Recently, while going through the insurance company claim file on two cases, I saw references to a coverage opinion letter from a lawyer (or referencing emails shared between the adjuster and an attorney about coverage). These communications occurred in the claims handling process before the claim was denied and before the policyholder hired me as their lawyer. At about that point in the claim file there was much redacting where the lawyer defending the case had blacked out (or blanked out) anything having to do with communications between the coverage lawyer and the insurance company. I sent (pre motion to compel) letters to opposing counsel kindly asking them to reconsider their redaction of the documents, and withdraw their objection to my discovery request. The response I got was one of complete disdain that I had the audacity to make such a request. This is because many insurance defense lawyers think that anything done by a lawyer at any point during the claims handling process is absolutely and unquestionably protected by the attorney-client privilege.

I ended up settling both cases before we went to a compel hearing. However, I did some research because I know I will face this again. More insurance companies are involving lawyers earlier in the claims handling process. I have no problem with that, but I have a problem when the carrier attempts to hide or shield part of the claim file, solely because a lawyer was involved. The a federal district court in the Eastern District of Texas recently outlined what is required to maintain an assertion of attorney privileges.1 More importantly, the court explained when attorney work is not privileged in the claims handling process. Under Texas law the elements of attorney-client privilege are:

  1. a confidential communication;
  2. made for the purpose of facilitating the rendition of professional legal services;
  3. between or amongst the client, lawyer and their representative; and
  4. the privilege has not been waived.

The burden is on the party asserting the privilege to demonstrate how each document or communication satisfies each element. General allegations of privilege are insufficient. Fed. Rule. Civ. Proc. 26(b)(3) provides that only documents prepared “in anticipation of litigation” are exempt from discovery:

However, the work product doctrine is not an umbrella that shades all materials prepared by a lawyer, or agent of the client and the doctrine excludes materials assembled in the ordinary course of business. It also does not extend to underlying facts relevant to the litigation…If the document would have been created without regard to whether litigation was expected, it was made in the ordinary course of business and is not protected by the work product doctrine.

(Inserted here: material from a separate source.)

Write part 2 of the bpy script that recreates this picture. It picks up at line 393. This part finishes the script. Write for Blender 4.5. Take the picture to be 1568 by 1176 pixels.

A coverage opinion is something insurance companies regularly assemble in the ordinary course of business. The coverage opinion is created no matter if or when any litigation might ensue. Importantly, by the time a case gets to litigation, the main issue is going to be coverage. Therefore, the coverage opinion is part of the underlying facts of the litigation, is not protected by privilege, and must be discovered. How is the policyholder supposed to prove breach of contract or bad faith if she is not given access to the decision-making process involved in denying the claim? The policyholder is entitled to the written explanation. It is obvious from Butler that any communications or work product by an insurance company lawyer during the claims handling process is discoverable and not protected by privilege. I look forward to compelling these materials in the future.

1 Butler v. American Heritage Life Ins. Co., 2016 WL 367314 (E.D. Tex. 01/29/2016).